Centering the Workforce

Meghan Metzger, CEO of Dcode and DEF board member, gave recommendations to DIB on how to develop a more innovative DOD workforce. She suggested stronger promotion pathways for workers who develop unique skillsets, so that the skills they learn are not wasted. The workforce, she said, needs to be a core component of innovation at DOD and should be encouraged to grow in their positions.

“A recommendation would be to look at the training and the upskilling of these careers that are in critical path,” she suggested. “How can we upskill them the technology to a level where they know how to do their jobs differently?”

Metzger also suggested that agencies limit their mindsets away from risk aversion to be better enabled to help skilled employees experiment with new technologies or methods to drive innovation.
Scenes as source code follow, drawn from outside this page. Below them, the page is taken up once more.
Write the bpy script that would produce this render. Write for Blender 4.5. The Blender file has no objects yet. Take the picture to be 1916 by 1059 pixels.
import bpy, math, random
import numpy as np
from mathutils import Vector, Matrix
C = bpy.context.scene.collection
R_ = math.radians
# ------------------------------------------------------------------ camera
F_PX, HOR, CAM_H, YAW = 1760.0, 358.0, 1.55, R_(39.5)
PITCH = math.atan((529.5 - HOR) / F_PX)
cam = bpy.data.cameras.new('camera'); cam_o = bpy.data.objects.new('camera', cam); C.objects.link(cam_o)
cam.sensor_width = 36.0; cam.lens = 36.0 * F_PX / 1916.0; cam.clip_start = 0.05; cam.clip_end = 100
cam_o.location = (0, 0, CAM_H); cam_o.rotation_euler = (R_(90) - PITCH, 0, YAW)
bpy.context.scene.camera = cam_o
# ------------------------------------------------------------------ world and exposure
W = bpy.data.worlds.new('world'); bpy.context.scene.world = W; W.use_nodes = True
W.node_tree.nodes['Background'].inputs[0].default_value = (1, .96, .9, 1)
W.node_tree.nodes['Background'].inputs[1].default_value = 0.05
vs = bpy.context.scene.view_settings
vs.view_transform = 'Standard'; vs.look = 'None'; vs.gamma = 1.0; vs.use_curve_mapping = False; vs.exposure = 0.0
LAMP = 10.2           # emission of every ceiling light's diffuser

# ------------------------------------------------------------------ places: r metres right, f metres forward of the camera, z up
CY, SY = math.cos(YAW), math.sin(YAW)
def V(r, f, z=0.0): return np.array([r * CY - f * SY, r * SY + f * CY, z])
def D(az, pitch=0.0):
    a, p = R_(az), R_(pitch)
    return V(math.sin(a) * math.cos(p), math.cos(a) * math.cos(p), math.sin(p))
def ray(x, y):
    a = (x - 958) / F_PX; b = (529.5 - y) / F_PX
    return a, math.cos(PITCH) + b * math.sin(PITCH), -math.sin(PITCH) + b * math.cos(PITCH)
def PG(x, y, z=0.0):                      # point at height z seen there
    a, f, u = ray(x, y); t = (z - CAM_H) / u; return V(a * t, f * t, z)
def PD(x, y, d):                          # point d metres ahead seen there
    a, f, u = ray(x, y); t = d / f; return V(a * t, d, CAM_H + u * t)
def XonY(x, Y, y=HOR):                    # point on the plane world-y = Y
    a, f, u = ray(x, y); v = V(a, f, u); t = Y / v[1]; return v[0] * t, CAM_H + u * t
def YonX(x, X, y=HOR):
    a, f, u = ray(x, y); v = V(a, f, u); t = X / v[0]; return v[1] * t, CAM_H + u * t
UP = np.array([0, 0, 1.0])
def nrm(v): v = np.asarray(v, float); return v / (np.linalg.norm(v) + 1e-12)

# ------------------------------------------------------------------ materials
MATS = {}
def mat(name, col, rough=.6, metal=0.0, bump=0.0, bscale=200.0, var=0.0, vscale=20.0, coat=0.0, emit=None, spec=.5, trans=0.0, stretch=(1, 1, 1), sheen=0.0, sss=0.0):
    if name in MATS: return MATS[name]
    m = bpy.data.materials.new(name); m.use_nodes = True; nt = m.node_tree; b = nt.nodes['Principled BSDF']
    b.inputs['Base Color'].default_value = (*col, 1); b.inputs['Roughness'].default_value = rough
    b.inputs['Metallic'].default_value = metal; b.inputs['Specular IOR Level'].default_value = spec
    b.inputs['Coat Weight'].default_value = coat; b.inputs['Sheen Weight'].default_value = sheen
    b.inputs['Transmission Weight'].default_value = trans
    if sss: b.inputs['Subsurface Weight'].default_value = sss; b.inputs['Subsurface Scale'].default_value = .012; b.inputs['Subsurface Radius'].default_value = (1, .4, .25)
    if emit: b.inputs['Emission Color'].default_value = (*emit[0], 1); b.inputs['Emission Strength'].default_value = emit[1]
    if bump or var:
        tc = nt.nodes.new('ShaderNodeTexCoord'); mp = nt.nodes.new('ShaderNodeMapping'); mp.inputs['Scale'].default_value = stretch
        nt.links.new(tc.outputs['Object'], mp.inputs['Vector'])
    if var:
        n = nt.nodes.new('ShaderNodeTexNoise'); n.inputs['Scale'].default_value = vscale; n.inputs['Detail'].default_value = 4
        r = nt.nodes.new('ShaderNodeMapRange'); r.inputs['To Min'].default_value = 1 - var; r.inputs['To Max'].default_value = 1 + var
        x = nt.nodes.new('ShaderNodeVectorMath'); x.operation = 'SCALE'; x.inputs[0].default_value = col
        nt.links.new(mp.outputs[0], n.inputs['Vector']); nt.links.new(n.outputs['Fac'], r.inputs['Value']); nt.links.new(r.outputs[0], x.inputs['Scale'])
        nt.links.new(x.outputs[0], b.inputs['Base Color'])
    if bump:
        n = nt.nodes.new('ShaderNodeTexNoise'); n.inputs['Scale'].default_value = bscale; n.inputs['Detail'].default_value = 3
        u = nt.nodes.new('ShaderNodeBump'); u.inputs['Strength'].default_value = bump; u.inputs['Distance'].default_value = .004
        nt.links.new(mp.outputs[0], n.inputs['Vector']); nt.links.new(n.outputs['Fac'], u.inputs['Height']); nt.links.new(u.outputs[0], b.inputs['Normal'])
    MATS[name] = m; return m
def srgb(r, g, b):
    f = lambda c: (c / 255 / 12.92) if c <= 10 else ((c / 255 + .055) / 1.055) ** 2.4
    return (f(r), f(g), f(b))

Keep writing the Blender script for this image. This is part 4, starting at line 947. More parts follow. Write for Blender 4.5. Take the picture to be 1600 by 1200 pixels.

Senior leaders weren’t set up to manage IT programs or employees, but now “almost everything is an IT program” and leaders need to adjust to this new reality.

She also said that government needs to “bridge the skill gap, the pay gap, so that we can be on par, attract talent that might not have come to the organization otherwise, especially in those technical pathways, like data science and software development, and then allow for these types of roles to more easily and fluidly go back out into industry and come back in so that they can keep their knowledge fresh, learn and understand the commercial sector.” 

Michael Madrid, director of strategic relationships at Starfish Space and DEF board member, said that innovation comes naturally to employees. He added that there is less of a need to incentivize those who push boundaries than it is to remove barriers and punishments if they fail in innovation.  

“People who are naturally innovative or innovators don’t need a lot of positive reinforcement. We’ve seen programs throughout the years that offer cash bonuses for innovative ideas are trying to reward people for doing innovative things,” Madrid said. “But I think if you have that bug, you’re dying to go do it yourself. And you actually just need things to get out of your way.” 

Innovation for the Ukraine Battlefield

The war in Ukraine was a focus of the meeting and the board members spoke about how innovation is needed if weapons development is expected to keep up with the state of progress on the battlefield.  

“Ukraine’s in development mode, always. We’re in procurement mode, we’re trying to help them win the war with yesterday’s technology, which Russia has already responded to, and countered,” board member Will Roper said. “I would argue there’s likely never been a war in history that’s been won with the equipment that was possessed on day one.” 

Additionally, Roper noted the issue of finding cost-effective ways to supply Ukrainians in their war effort. Instead of placing more burdens on supply chains, Roper said DOD should be “going back to the drawing board with our innovators and figuring out what new systems can help them win.”